| SHORT EXERCISE |
Transcribe the material in full, exactly as written.

| DATA BLOCK |
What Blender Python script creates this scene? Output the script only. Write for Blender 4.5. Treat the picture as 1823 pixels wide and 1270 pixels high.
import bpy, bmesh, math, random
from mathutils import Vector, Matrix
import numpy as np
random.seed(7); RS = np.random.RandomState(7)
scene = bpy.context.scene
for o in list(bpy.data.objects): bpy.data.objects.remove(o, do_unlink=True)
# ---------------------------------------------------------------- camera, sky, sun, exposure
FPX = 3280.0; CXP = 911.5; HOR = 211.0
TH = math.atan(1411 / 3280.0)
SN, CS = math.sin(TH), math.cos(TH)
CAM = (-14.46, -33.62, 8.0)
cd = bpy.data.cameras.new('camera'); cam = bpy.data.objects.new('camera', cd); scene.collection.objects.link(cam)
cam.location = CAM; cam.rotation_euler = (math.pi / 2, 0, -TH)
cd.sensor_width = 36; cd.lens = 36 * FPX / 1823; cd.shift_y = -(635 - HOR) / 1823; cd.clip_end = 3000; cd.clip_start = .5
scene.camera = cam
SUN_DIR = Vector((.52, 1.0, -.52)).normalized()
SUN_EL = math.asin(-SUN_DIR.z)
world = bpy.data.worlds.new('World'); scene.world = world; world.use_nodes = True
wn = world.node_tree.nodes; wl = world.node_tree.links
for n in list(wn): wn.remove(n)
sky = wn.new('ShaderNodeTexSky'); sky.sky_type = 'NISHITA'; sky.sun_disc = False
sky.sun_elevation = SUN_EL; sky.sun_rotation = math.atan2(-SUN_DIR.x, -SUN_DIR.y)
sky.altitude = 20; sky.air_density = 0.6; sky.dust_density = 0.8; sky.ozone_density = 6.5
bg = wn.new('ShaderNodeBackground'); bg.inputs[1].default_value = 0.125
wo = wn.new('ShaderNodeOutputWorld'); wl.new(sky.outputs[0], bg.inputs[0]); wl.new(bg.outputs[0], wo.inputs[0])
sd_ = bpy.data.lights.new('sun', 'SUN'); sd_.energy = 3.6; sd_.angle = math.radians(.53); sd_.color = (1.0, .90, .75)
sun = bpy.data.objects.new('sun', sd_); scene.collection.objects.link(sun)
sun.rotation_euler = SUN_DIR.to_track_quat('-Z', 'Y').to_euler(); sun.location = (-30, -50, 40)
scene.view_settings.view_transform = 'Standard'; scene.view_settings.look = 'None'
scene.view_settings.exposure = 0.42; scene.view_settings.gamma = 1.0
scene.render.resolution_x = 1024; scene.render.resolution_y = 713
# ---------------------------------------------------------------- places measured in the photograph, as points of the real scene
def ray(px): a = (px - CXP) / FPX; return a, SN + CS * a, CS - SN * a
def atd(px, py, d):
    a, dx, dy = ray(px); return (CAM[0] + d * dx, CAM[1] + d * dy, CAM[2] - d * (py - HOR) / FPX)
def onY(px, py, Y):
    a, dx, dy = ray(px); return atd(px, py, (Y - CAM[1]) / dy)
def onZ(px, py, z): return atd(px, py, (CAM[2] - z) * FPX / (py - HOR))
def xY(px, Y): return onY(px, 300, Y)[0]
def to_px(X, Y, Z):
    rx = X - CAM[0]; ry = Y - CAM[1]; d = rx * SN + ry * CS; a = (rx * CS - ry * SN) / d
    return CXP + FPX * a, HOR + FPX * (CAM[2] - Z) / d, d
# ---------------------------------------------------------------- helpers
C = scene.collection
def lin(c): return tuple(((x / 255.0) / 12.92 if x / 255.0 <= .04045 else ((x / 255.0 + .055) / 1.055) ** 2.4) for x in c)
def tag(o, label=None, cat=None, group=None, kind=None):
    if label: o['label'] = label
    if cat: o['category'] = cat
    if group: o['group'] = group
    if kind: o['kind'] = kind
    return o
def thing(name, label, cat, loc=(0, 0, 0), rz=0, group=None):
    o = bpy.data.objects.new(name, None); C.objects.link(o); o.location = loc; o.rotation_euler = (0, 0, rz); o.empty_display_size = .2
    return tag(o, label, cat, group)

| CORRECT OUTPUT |
What Blender Python script creates this scene? Output the script only. Write for Blender 4.5. Treat the picture as 1823 pixels wide and 1270 pixels high.
import bpy, bmesh, math, random
from mathutils import Vector, Matrix
import numpy as np
random.seed(7); RS = np.random.RandomState(7)
scene = bpy.context.scene
for o in list(bpy.data.objects): bpy.data.objects.remove(o, do_unlink=True)
# ---------------------------------------------------------------- camera, sky, sun, exposure
FPX = 3280.0; CXP = 911.5; HOR = 211.0
TH = math.atan(1411 / 3280.0)
SN, CS = math.sin(TH), math.cos(TH)
CAM = (-14.46, -33.62, 8.0)
cd = bpy.data.cameras.new('camera'); cam = bpy.data.objects.new('camera', cd); scene.collection.objects.link(cam)
cam.location = CAM; cam.rotation_euler = (math.pi / 2, 0, -TH)
cd.sensor_width = 36; cd.lens = 36 * FPX / 1823; cd.shift_y = -(635 - HOR) / 1823; cd.clip_end = 3000; cd.clip_start = .5
scene.camera = cam
SUN_DIR = Vector((.52, 1.0, -.52)).normalized()
SUN_EL = math.asin(-SUN_DIR.z)
world = bpy.data.worlds.new('World'); scene.world = world; world.use_nodes = True
wn = world.node_tree.nodes; wl = world.node_tree.links
for n in list(wn): wn.remove(n)
sky = wn.new('ShaderNodeTexSky'); sky.sky_type = 'NISHITA'; sky.sun_disc = False
sky.sun_elevation = SUN_EL; sky.sun_rotation = math.atan2(-SUN_DIR.x, -SUN_DIR.y)
sky.altitude = 20; sky.air_density = 0.6; sky.dust_density = 0.8; sky.ozone_density = 6.5
bg = wn.new('ShaderNodeBackground'); bg.inputs[1].default_value = 0.125
wo = wn.new('ShaderNodeOutputWorld'); wl.new(sky.outputs[0], bg.inputs[0]); wl.new(bg.outputs[0], wo.inputs[0])
sd_ = bpy.data.lights.new('sun', 'SUN'); sd_.energy = 3.6; sd_.angle = math.radians(.53); sd_.color = (1.0, .90, .75)
sun = bpy.data.objects.new('sun', sd_); scene.collection.objects.link(sun)
sun.rotation_euler = SUN_DIR.to_track_quat('-Z', 'Y').to_euler(); sun.location = (-30, -50, 40)
scene.view_settings.view_transform = 'Standard'; scene.view_settings.look = 'None'
scene.view_settings.exposure = 0.42; scene.view_settings.gamma = 1.0
scene.render.resolution_x = 1024; scene.render.resolution_y = 713
# ---------------------------------------------------------------- places measured in the photograph, as points of the real scene
def ray(px): a = (px - CXP) / FPX; return a, SN + CS * a, CS - SN * a
def atd(px, py, d):
    a, dx, dy = ray(px); return (CAM[0] + d * dx, CAM[1] + d * dy, CAM[2] - d * (py - HOR) / FPX)
def onY(px, py, Y):
    a, dx, dy = ray(px); return atd(px, py, (Y - CAM[1]) / dy)
def onZ(px, py, z): return atd(px, py, (CAM[2] - z) * FPX / (py - HOR))
def xY(px, Y): return onY(px, 300, Y)[0]
def to_px(X, Y, Z):
    rx = X - CAM[0]; ry = Y - CAM[1]; d = rx * SN + ry * CS; a = (rx * CS - ry * SN) / d
    return CXP + FPX * a, HOR + FPX * (CAM[2] - Z) / d, d
# ---------------------------------------------------------------- helpers
C = scene.collection
def lin(c): return tuple(((x / 255.0) / 12.92 if x / 255.0 <= .04045 else ((x / 255.0 + .055) / 1.055) ** 2.4) for x in c)
def tag(o, label=None, cat=None, group=None, kind=None):
    if label: o['label'] = label
    if cat: o['category'] = cat
    if group: o['group'] = group
    if kind: o['kind'] = kind
    return o
def thing(name, label, cat, loc=(0, 0, 0), rz=0, group=None):
    o = bpy.data.objects.new(name, None); C.objects.link(o); o.location = loc; o.rotation_euler = (0, 0, rz); o.empty_display_size = .2
    return tag(o, label, cat, group)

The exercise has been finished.